Ada sekitar 80% lahan bekas terbakar menjadi perkebunan. ”Yang terbakar itu banyak lahan tak bertuan, grey area.”
Bahan gugatan
Isna Fatimah, Kepala Divisi Tata Kelola dan Lahan Indonesian Center for Environmental Law (ICEL) mengatakan, pemerintah bisa menggunakan data itu dan memasukkan dalam materi gugatan kepada perusahaan. “Mereka bisa menggunakan pertimbangan aspek-aspek di luar dari kerusakan dan pemulihan lingkungan,” katanya.
Dia bilang, ada biaya-biaya dan potensi biaya oleh negara untuk menutupi dampak dari asap. Pemerintah, katanya, perlu mengkaji mekanisme biaya dampak karhutla yang bisa minta penggantian, misal, melalui gugatan atau lain-lain.
Selain Kementerian Lingkungan Hidup dan Kehutanan, pemerintah secara umum juga bisa mempertimbangkan membuat gugatan.
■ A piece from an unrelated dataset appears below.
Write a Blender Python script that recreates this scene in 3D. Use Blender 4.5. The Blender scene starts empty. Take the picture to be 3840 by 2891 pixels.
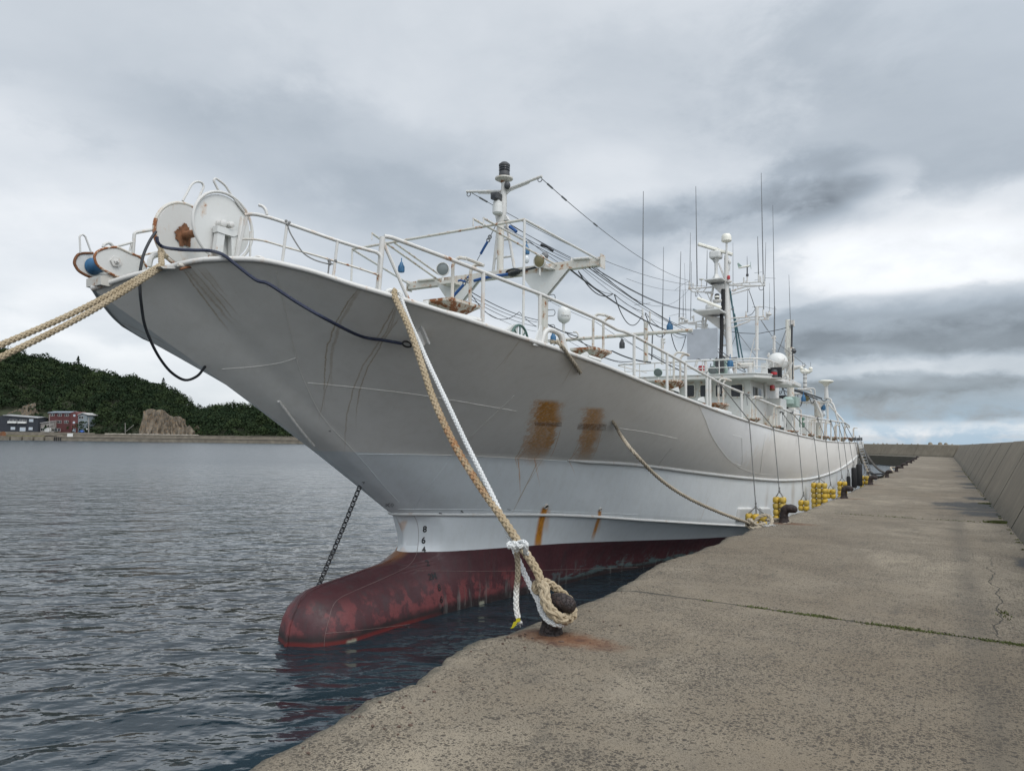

Marsya Mutmainah Handayani, peneliti ICEL mengatakan, selama ini gugatan kebakaran hutan dan gambut itu hanya mempertimbangkan kerusakan lingkungan yang tercantum dalam Peraturan Menteri Nomor 7/2014, antara lain kerugian karena dilampaui baku mutu lingkungan hidup sebagai akibat tidak dilaksanakan seluruh atau sebagian kewajiban pengolaha air limbah, emisi, dan/atau pengolaan limbah bahan berbahaya dan beracun. Juga kerugian untuk penggantian biaya penyelesaian sengketa lingkungan hidup, kerugian mengganti biaya penanggulangan pencemaran dan/atau kerusakan lingkungan serta pemulihan lingkungan maupun kerugian ekosistem.
”Selain itu penanggulangan masih kurang dielaborasi.”
Dia contohkan, kalau terjadi kebakaran lahan di konsesi, kemudian helikopter yang punya pemerintah melakukan pemadaman. Seharusnya, kata Marsya ada biaya ganti rugi dari perusahaan karena ada dana pemerintah keluar dari kelalaian perusahaan. “Seharusnya itu juga bisa masuk dalam gugatan,” katanya.
Selain itu, Indonesia juga sulit melepas emisis karbon yang lepas meski ilmu pengetahuan sudah berkembang. ”Dengan penghitungan semua itu, angka gugatan kemungkinan meningkat.”